**Set task:**
Repeat, exactly and completely, the material that follows. Omit the pictures.

-- BEGIN --

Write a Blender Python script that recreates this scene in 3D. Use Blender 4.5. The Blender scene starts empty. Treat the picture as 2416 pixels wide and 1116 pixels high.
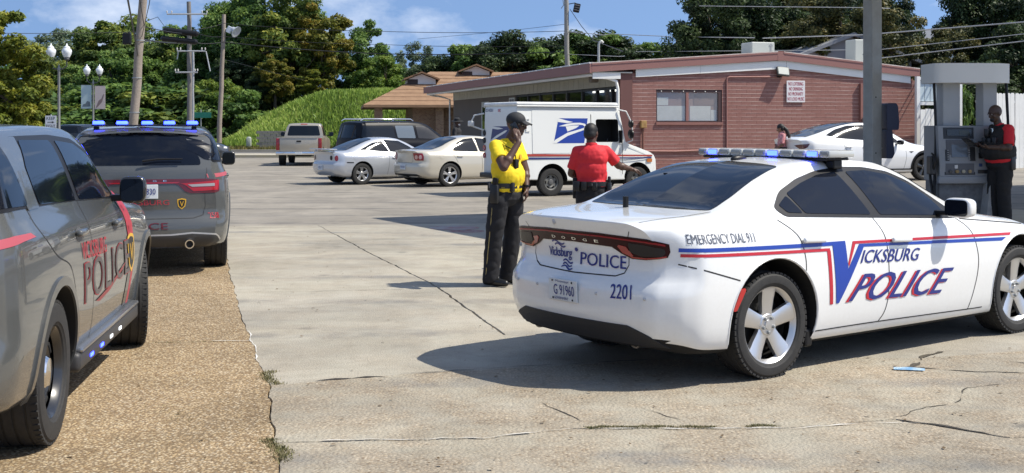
import bpy, bmesh, math, random
import numpy as np
from mathutils import Vector, Matrix, noise
from mathutils.bvhtree import BVHTree

R = math.radians
SC = bpy.context.scene
COL = SC.collection
random.seed(7)
rng = np.random.default_rng(7)

# ---------------------------------------------------------------- camera
EYE = 1.72
cam_data = bpy.data.cameras.new('camera')
cam_data.sensor_width = 36.0
cam_data.lens = 36.0 * 2850 / 2416
cam_data.shift_y = -260.0 / 2416
cam_data.clip_start = 0.1
cam_data.clip_end = 3000
cam = bpy.data.objects.new('camera', cam_data)
cam.location = (0, 0, EYE)
cam.rotation_euler = (R(90), 0, 0)
COL.objects.link(cam)
SC.camera = cam

# ---------------------------------------------------------------- sky, sun, exposure
SUN_EL, SUN_AZ = 54.0, 97.0          # azimuth clockwise from +Y
world = bpy.data.worlds.new('World')
SC.world = world
world.use_nodes = True
wn, wl = world.node_tree.nodes, world.node_tree.links
wn.clear()
w_out = wn.new('ShaderNodeOutputWorld')
w_bg = wn.new('ShaderNodeBackground')
w_bg.inputs['Strength'].default_value = 0.148
w_sky = wn.new('ShaderNodeTexSky')
w_sky.sky_type = 'NISHITA'
w_sky.sun_disc = False
w_sky.sun_elevation = R(SUN_EL)
w_sky.sun_rotation = R(SUN_AZ)
w_sky.altitude = 60
w_sky.air_density = 1.0
w_sky.dust_density = 0.6
w_sky.ozone_density = 3.0
w_tc = wn.new('ShaderNodeTexCoord')
w_vm = wn.new('ShaderNodeVectorMath'); w_vm.operation = 'MULTIPLY_ADD'      # lifts the sky's pale horizon band
w_vm.inputs[1].default_value = (1, 1, .85); w_vm.inputs[2].default_value = (0, 0, .34)
w_nv = wn.new('ShaderNodeVectorMath'); w_nv.operation = 'NORMALIZE'
wl.new(w_tc.outputs['Generated'], w_vm.inputs[0]); wl.new(w_vm.outputs[0], w_nv.inputs[0]); wl.new(w_nv.outputs[0], w_sky.inputs['Vector'])
w_map = wn.new('ShaderNodeMapping')
w_map.inputs['Scale'].default_value = (1.0, 1.0, 1.9)
w_map.inputs['Location'].default_value = (5.2, 1.7, 2.3)
wl.new(w_tc.outputs['Generated'], w_map.inputs[0])
w_noi = wn.new('ShaderNodeTexNoise')
w_noi.inputs['Scale'].default_value = 5.5
w_noi.inputs['Detail'].default_value = 8
w_noi.inputs['Roughness'].default_value = 0.58
wl.new(w_map.outputs[0], w_noi.inputs['Vector'])
w_ramp = wn.new('ShaderNodeValToRGB')
w_ramp.color_ramp.elements[0].position = 0.50
w_ramp.color_ramp.elements[1].position = 0.76
w_ramp.color_ramp.elements[0].color = (0, 0, 0, 1)
w_ramp.color_ramp.elements[1].color = (.95, .95, .95, 1)
wl.new(w_noi.outputs['Fac'], w_ramp.inputs[0])
w_mix = wn.new('ShaderNodeMixRGB')
w_mix.inputs[2].default_value = (5.9, 6.2, 6.7, 1)
wl.new(w_ramp.outputs[0], w_mix.inputs[0])
wl.new(w_sky.outputs[0], w_mix.inputs[1])
wl.new(w_mix.outputs[0], w_bg.inputs['Color'])
wl.new(w_bg.outputs[0], w_out.inputs['Surface'])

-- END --

**Solved problem:**
Write a Blender Python script that recreates this scene in 3D. Use Blender 4.5. The Blender scene starts empty. Treat the picture as 2416 pixels wide and 1116 pixels high.
import bpy, bmesh, math, random
import numpy as np
from mathutils import Vector, Matrix, noise
from mathutils.bvhtree import BVHTree

R = math.radians
SC = bpy.context.scene
COL = SC.collection
random.seed(7)
rng = np.random.default_rng(7)

# ---------------------------------------------------------------- camera
EYE = 1.72
cam_data = bpy.data.cameras.new('camera')
cam_data.sensor_width = 36.0
cam_data.lens = 36.0 * 2850 / 2416
cam_data.shift_y = -260.0 / 2416
cam_data.clip_start = 0.1
cam_data.clip_end = 3000
cam = bpy.data.objects.new('camera', cam_data)
cam.location = (0, 0, EYE)
cam.rotation_euler = (R(90), 0, 0)
COL.objects.link(cam)
SC.camera = cam

# ---------------------------------------------------------------- sky, sun, exposure
SUN_EL, SUN_AZ = 54.0, 97.0          # azimuth clockwise from +Y
world = bpy.data.worlds.new('World')
SC.world = world
world.use_nodes = True
wn, wl = world.node_tree.nodes, world.node_tree.links
wn.clear()
w_out = wn.new('ShaderNodeOutputWorld')
w_bg = wn.new('ShaderNodeBackground')
w_bg.inputs['Strength'].default_value = 0.148
w_sky = wn.new('ShaderNodeTexSky')
w_sky.sky_type = 'NISHITA'
w_sky.sun_disc = False
w_sky.sun_elevation = R(SUN_EL)
w_sky.sun_rotation = R(SUN_AZ)
w_sky.altitude = 60
w_sky.air_density = 1.0
w_sky.dust_density = 0.6
w_sky.ozone_density = 3.0
w_tc = wn.new('ShaderNodeTexCoord')
w_vm = wn.new('ShaderNodeVectorMath'); w_vm.operation = 'MULTIPLY_ADD'      # lifts the sky's pale horizon band
w_vm.inputs[1].default_value = (1, 1, .85); w_vm.inputs[2].default_value = (0, 0, .34)
w_nv = wn.new('ShaderNodeVectorMath'); w_nv.operation = 'NORMALIZE'
wl.new(w_tc.outputs['Generated'], w_vm.inputs[0]); wl.new(w_vm.outputs[0], w_nv.inputs[0]); wl.new(w_nv.outputs[0], w_sky.inputs['Vector'])
w_map = wn.new('ShaderNodeMapping')
w_map.inputs['Scale'].default_value = (1.0, 1.0, 1.9)
w_map.inputs['Location'].default_value = (5.2, 1.7, 2.3)
wl.new(w_tc.outputs['Generated'], w_map.inputs[0])
w_noi = wn.new('ShaderNodeTexNoise')
w_noi.inputs['Scale'].default_value = 5.5
w_noi.inputs['Detail'].default_value = 8
w_noi.inputs['Roughness'].default_value = 0.58
wl.new(w_map.outputs[0], w_noi.inputs['Vector'])
w_ramp = wn.new('ShaderNodeValToRGB')
w_ramp.color_ramp.elements[0].position = 0.50
w_ramp.color_ramp.elements[1].position = 0.76
w_ramp.color_ramp.elements[0].color = (0, 0, 0, 1)
w_ramp.color_ramp.elements[1].color = (.95, .95, .95, 1)
wl.new(w_noi.outputs['Fac'], w_ramp.inputs[0])
w_mix = wn.new('ShaderNodeMixRGB')
w_mix.inputs[2].default_value = (5.9, 6.2, 6.7, 1)
wl.new(w_ramp.outputs[0], w_mix.inputs[0])
wl.new(w_sky.outputs[0], w_mix.inputs[1])
wl.new(w_mix.outputs[0], w_bg.inputs['Color'])
wl.new(w_bg.outputs[0], w_out.inputs['Surface'])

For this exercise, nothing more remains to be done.